_DIRECTIVE_
In full and without alteration, repeat the material.

_PROVIDED MATERIAL_
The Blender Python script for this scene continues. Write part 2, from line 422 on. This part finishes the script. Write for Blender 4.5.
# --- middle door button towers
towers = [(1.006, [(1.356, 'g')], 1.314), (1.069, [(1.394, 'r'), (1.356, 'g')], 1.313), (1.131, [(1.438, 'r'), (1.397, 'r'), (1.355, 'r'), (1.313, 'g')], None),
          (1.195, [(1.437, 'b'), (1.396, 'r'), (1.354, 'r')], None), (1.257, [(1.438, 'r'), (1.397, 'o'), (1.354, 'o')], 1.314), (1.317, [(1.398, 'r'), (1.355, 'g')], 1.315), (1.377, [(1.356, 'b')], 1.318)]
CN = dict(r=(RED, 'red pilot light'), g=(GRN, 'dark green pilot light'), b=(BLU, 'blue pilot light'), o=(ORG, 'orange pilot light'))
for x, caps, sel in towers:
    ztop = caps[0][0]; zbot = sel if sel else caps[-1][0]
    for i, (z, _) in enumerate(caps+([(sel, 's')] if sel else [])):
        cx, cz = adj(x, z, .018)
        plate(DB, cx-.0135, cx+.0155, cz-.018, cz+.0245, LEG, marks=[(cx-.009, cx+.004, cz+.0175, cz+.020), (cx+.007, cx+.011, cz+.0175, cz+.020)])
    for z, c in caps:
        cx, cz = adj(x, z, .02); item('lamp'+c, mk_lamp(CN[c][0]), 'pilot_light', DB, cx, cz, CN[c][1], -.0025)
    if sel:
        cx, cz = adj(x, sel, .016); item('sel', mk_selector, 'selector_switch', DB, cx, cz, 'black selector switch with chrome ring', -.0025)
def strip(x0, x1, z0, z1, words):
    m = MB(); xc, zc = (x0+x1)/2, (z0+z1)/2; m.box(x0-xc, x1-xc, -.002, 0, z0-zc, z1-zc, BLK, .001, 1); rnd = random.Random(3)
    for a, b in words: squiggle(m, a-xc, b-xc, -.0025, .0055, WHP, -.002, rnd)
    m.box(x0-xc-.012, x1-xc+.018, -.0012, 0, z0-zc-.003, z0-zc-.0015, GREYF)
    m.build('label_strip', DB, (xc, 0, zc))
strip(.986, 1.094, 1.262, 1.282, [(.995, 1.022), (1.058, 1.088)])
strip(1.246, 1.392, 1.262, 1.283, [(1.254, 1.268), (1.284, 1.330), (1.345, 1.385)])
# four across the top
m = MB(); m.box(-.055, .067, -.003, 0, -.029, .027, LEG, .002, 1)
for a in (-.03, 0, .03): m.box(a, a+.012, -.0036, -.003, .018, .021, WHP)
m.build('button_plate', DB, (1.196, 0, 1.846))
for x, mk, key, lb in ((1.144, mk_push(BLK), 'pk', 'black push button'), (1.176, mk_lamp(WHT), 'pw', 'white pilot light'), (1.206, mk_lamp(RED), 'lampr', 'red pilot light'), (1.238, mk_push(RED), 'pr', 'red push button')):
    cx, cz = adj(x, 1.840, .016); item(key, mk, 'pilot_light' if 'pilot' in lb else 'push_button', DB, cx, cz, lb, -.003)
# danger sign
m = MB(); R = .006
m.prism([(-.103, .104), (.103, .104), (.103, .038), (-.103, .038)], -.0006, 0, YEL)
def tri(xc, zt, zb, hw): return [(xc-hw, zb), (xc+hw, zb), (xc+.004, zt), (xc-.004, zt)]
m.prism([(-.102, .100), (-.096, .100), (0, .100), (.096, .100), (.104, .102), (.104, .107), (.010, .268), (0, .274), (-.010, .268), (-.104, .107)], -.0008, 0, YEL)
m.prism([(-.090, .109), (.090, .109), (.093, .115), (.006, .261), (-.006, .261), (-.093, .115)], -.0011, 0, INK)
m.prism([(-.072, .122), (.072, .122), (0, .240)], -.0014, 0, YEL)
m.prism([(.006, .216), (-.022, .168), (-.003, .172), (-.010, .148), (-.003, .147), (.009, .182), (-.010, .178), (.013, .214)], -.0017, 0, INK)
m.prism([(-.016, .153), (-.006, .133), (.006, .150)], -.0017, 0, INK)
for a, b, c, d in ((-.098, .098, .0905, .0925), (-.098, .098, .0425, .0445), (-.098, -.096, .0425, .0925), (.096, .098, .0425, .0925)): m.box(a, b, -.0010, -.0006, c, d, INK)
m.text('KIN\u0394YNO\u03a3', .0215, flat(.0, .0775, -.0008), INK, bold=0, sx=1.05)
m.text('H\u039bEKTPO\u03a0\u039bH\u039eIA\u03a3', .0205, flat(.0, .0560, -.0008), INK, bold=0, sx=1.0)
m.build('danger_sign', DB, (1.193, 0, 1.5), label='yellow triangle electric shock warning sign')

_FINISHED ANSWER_
The Blender Python script for this scene continues. Write part 2, from line 422 on. This part finishes the script. Write for Blender 4.5.
# --- middle door button towers
towers = [(1.006, [(1.356, 'g')], 1.314), (1.069, [(1.394, 'r'), (1.356, 'g')], 1.313), (1.131, [(1.438, 'r'), (1.397, 'r'), (1.355, 'r'), (1.313, 'g')], None),
          (1.195, [(1.437, 'b'), (1.396, 'r'), (1.354, 'r')], None), (1.257, [(1.438, 'r'), (1.397, 'o'), (1.354, 'o')], 1.314), (1.317, [(1.398, 'r'), (1.355, 'g')], 1.315), (1.377, [(1.356, 'b')], 1.318)]
CN = dict(r=(RED, 'red pilot light'), g=(GRN, 'dark green pilot light'), b=(BLU, 'blue pilot light'), o=(ORG, 'orange pilot light'))
for x, caps, sel in towers:
    ztop = caps[0][0]; zbot = sel if sel else caps[-1][0]
    for i, (z, _) in enumerate(caps+([(sel, 's')] if sel else [])):
        cx, cz = adj(x, z, .018)
        plate(DB, cx-.0135, cx+.0155, cz-.018, cz+.0245, LEG, marks=[(cx-.009, cx+.004, cz+.0175, cz+.020), (cx+.007, cx+.011, cz+.0175, cz+.020)])
    for z, c in caps:
        cx, cz = adj(x, z, .02); item('lamp'+c, mk_lamp(CN[c][0]), 'pilot_light', DB, cx, cz, CN[c][1], -.0025)
    if sel:
        cx, cz = adj(x, sel, .016); item('sel', mk_selector, 'selector_switch', DB, cx, cz, 'black selector switch with chrome ring', -.0025)
def strip(x0, x1, z0, z1, words):
    m = MB(); xc, zc = (x0+x1)/2, (z0+z1)/2; m.box(x0-xc, x1-xc, -.002, 0, z0-zc, z1-zc, BLK, .001, 1); rnd = random.Random(3)
    for a, b in words: squiggle(m, a-xc, b-xc, -.0025, .0055, WHP, -.002, rnd)
    m.box(x0-xc-.012, x1-xc+.018, -.0012, 0, z0-zc-.003, z0-zc-.0015, GREYF)
    m.build('label_strip', DB, (xc, 0, zc))
strip(.986, 1.094, 1.262, 1.282, [(.995, 1.022), (1.058, 1.088)])
strip(1.246, 1.392, 1.262, 1.283, [(1.254, 1.268), (1.284, 1.330), (1.345, 1.385)])
# four across the top
m = MB(); m.box(-.055, .067, -.003, 0, -.029, .027, LEG, .002, 1)
for a in (-.03, 0, .03): m.box(a, a+.012, -.0036, -.003, .018, .021, WHP)
m.build('button_plate', DB, (1.196, 0, 1.846))
for x, mk, key, lb in ((1.144, mk_push(BLK), 'pk', 'black push button'), (1.176, mk_lamp(WHT), 'pw', 'white pilot light'), (1.206, mk_lamp(RED), 'lampr', 'red pilot light'), (1.238, mk_push(RED), 'pr', 'red push button')):
    cx, cz = adj(x, 1.840, .016); item(key, mk, 'pilot_light' if 'pilot' in lb else 'push_button', DB, cx, cz, lb, -.003)
# danger sign
m = MB(); R = .006
m.prism([(-.103, .104), (.103, .104), (.103, .038), (-.103, .038)], -.0006, 0, YEL)
def tri(xc, zt, zb, hw): return [(xc-hw, zb), (xc+hw, zb), (xc+.004, zt), (xc-.004, zt)]
m.prism([(-.102, .100), (-.096, .100), (0, .100), (.096, .100), (.104, .102), (.104, .107), (.010, .268), (0, .274), (-.010, .268), (-.104, .107)], -.0008, 0, YEL)
m.prism([(-.090, .109), (.090, .109), (.093, .115), (.006, .261), (-.006, .261), (-.093, .115)], -.0011, 0, INK)
m.prism([(-.072, .122), (.072, .122), (0, .240)], -.0014, 0, YEL)
m.prism([(.006, .216), (-.022, .168), (-.003, .172), (-.010, .148), (-.003, .147), (.009, .182), (-.010, .178), (.013, .214)], -.0017, 0, INK)
m.prism([(-.016, .153), (-.006, .133), (.006, .150)], -.0017, 0, INK)
for a, b, c, d in ((-.098, .098, .0905, .0925), (-.098, .098, .0425, .0445), (-.098, -.096, .0425, .0925), (.096, .098, .0425, .0925)): m.box(a, b, -.0010, -.0006, c, d, INK)
m.text('KIN\u0394YNO\u03a3', .0215, flat(.0, .0775, -.0008), INK, bold=0, sx=1.05)
m.text('H\u039bEKTPO\u03a0\u039bH\u039eIA\u03a3', .0205, flat(.0, .0560, -.0008), INK, bold=0, sx=1.0)
m.build('danger_sign', DB, (1.193, 0, 1.5), label='yellow triangle electric shock warning sign')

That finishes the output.